James Quinn was still on the hillside. With Helen, Rosemary, and the baby, he’d spent the night in the same way that others who lived through the flood had spent it: in a horror of overwhelming grief and loss and terror, facing or hiding from the death and destruction raging below.

James was in despair. For in the end, as he’d watched from the hillside, having barely escaped the huge wave himself, he’d seen his whole house go all the way down into the water. He knew his little Gertrude was in that house.

On the hill, James had found the home of Mr. and Mrs. Leis—another of the poorer hill dwellers. Mrs. Leis worked at the Quinn store when she could spare a minute from her eight children—and the Leises had somehow found the room to take them all in. James spent the night on the porch, pacing. Back and forth he went, crying for Gertrude.

“My poor little white head,” he kept saying, over and over, holding his head in his hands. He could have carried her, as well as the baby. He didn’t know why he hadn’t.

At one point Helen said, “Father, Vincent is missing, too. You don’t say anything about him.”

“Vincent is a boy,” he said. “He can swim, he had a chance—but my baby had no chance!”

No chance: that’s what was destroying him. Also, his last exchange with Gertrude had been a spanking, followed by an angry lecture.

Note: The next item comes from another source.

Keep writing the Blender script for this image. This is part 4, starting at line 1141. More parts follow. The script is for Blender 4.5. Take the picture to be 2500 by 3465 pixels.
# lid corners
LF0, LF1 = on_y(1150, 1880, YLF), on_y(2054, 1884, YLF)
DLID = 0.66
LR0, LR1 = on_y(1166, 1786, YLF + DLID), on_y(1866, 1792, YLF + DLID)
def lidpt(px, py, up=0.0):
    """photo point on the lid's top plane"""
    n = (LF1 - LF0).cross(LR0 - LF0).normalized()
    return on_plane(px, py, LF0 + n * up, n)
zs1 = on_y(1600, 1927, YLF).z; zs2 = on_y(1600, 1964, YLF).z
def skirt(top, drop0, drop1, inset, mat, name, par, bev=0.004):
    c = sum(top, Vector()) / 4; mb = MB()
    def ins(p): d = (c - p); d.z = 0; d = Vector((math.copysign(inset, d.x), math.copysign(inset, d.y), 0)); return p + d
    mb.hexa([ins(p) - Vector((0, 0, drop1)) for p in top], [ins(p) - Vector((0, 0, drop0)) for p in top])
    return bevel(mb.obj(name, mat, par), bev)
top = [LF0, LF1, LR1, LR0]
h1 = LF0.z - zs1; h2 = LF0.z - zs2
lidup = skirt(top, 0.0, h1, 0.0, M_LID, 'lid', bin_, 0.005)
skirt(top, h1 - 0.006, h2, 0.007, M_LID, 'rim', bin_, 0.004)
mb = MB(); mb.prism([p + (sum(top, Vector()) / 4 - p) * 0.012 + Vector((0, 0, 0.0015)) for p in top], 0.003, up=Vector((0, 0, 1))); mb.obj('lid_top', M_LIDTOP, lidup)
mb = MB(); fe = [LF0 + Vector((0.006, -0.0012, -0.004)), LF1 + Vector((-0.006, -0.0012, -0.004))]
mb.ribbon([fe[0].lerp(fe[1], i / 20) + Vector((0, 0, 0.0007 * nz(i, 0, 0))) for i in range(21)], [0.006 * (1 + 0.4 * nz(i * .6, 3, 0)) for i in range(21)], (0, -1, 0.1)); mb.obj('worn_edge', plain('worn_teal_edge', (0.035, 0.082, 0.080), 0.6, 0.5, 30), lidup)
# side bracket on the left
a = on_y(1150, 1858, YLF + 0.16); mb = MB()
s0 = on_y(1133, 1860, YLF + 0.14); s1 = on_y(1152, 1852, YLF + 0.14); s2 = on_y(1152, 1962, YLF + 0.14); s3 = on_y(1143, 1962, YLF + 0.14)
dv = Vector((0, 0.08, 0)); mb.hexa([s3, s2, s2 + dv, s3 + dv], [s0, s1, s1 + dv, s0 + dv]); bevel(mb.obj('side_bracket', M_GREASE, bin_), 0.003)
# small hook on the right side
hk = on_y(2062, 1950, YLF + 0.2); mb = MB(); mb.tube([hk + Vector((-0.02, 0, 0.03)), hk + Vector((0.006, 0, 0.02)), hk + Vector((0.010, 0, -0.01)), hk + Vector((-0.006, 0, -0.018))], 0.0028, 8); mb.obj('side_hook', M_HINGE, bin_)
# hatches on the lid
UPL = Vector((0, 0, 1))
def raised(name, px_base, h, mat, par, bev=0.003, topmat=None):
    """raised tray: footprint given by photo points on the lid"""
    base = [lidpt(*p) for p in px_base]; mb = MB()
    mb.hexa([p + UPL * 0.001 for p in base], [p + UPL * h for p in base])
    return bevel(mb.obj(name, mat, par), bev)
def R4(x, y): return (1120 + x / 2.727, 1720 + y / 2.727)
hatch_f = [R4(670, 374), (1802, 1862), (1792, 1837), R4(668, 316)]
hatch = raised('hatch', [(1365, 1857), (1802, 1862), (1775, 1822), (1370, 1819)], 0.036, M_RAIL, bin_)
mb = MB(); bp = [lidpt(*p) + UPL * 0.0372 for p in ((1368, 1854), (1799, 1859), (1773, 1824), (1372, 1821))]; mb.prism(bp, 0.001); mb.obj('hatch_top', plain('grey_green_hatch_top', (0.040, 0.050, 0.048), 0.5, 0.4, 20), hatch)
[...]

If he could ever see his little girl again this side of Kingdom Come, James kept saying, he would never chastise her again, about anything. . . . And he went on pacing.

About 5:30 in the morning, James was at the bottom of the porch, washing his face in a basin of hot water the Leises had provided, when his sister-in-law Barbara Foster appeared, nearly out of breath.

“James!” she said. “Gertrude is alive!”

On the Metz porch, it had taken Barbara Foster a moment of looking closely at that filthy, terrified, staring, strangely dressed girl to see that, yes, this was indeed her little niece. And it was confusing: Barbara could have sworn that, as she’d run for her own third floor the day before, she’d seen James wading into the street with his girls.

Anyway, Barbara had bolted right down the Metzes’ porch steps and run all over the hillside looking for James, and now she’d found him and told him the news. He looked up. He put his hands in the air. He sobbed. He begged her not to say it.

“James!”

“I saw the house go down,” he said, “chimney and all, and slide under the water. My poor little white head had no chance.”

Barbara had to put a stop to this.

“James!” she said. “I’ve talked to Gertrude. She is frightened nearly out of her senses!”

James Quinn came to life. Barbara turned and ran, and he ran after her.

Gertrude was still sitting on the Metz porch with the Bowser sisters when she saw her aunt running toward them, with Papa close behind, and Helen and Rosemary bringing up the rear, and the little girl hurled herself down the steps, landing on Papa’s knee just as he put his foot on the first step, putting her arms around his neck as he hugged her.

Both were crying, and Helen and Rosemary were pushing into the hug, too.

“My poor little sister!” Rosemary cried. “Oh, my poor little sister, we’ll never lose you again!”

The crowd on the porch was swelling with people marveling at this reunion. Mrs. Metz offered to take care of Gertrude for as long as Mr. Quinn wanted, and James started to say that would be a wonderful idea: the Quinns had no home of their own now.

But Gertrude started crying. She clung to Papa, and he changed his mind.

“Of course you’ll go with us,” he said, comforting her. “Even though we have no place to go.”